Silvio Pons – Professor of Contemporary History at the Scuola Normale Superiore and the president of the Fondazione Gramsci, Rome. His main field of interest is 20th-century international history, with a particular focus on Communism and the Cold War. He wrote, among others: Stalin and the Inevitable War, 1936-1941 (Einaudi 1995, Frank Cass 2002, Routledge 2014), The Global Revolution. A History of International Communism 1917-1991 (Einaudi 2012, Oxford University Press 2014), and The Rise and Fall of the Italian Communist Party. A Transnational History (Stanford University Press, 2024). He edited A Dictionary of 20th-Century Communism (Einaudi 2006-2007, Princeton University Press 2010) and was General Editor of the Cambridge History of Communism (Cambridge University Press 2017).

Vladimir Tismăneanu - Professor of Politics and Director of the Center for the Study of Post-communist Societies at University of Maryland (College Park), His main field of interest is East European and Russian politics, the collapse of communism, memory, and moral justice in post-authoritarian societies nationalism, threats to liberalism in post-Cold War Europe. the revolutions of 1989 and their aftermath. He wrote, among others” Putin’s Totalitarian Democracy: Ideology, Myth, and Violence in the Twenty-First Century (Palgrave Macmillian, 2019), Reinventing Politics: Eastern Europe from Stalin to Havel ( Free Press, 2003), Fantasies of Salvation: Democracy, Nationalism, and Myth in Post-communist Europe (Princeton University Press, 1998), Stalinism for All Seasons: A Political History of Romanian Communism, Berkeley: University of California Press, 2003.

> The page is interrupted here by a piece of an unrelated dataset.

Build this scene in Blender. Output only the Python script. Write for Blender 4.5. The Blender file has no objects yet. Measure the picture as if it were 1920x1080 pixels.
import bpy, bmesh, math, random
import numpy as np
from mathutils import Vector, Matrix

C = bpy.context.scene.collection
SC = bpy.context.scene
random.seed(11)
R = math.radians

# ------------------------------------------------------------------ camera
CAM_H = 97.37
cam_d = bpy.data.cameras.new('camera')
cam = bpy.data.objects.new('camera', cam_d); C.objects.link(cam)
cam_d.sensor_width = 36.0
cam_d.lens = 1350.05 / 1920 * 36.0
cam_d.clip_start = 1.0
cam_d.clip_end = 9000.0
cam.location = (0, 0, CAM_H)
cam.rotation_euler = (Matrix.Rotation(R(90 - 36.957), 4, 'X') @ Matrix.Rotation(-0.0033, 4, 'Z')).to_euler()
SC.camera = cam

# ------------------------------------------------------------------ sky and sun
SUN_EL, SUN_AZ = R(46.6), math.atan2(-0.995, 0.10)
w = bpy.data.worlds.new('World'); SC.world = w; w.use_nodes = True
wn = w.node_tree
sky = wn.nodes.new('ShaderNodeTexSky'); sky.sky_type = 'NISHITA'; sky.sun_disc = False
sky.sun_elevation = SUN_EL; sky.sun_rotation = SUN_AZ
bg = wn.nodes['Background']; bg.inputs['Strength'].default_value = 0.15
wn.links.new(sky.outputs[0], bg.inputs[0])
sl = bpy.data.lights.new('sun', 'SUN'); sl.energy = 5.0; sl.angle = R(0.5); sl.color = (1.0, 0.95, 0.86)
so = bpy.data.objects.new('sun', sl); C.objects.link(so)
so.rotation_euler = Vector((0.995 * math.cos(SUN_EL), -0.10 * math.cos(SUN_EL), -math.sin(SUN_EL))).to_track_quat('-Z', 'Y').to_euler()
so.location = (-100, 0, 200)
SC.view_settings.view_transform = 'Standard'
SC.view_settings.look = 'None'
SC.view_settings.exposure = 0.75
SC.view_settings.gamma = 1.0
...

Proposals for papers (with a short summary of no more than 1,000 characters, including spaces) and a biographical note (200 characters, including spaces) should be sent by 30 June 2026 to: konferencja2026@instytutpileckiego.pl

Applicants will be notified of the results by 11 July 2026. The organisers will provide accommodation and meals.

The conference is intended to result in the publication of a peer-reviewed collective monograph with a renowned academic publisher.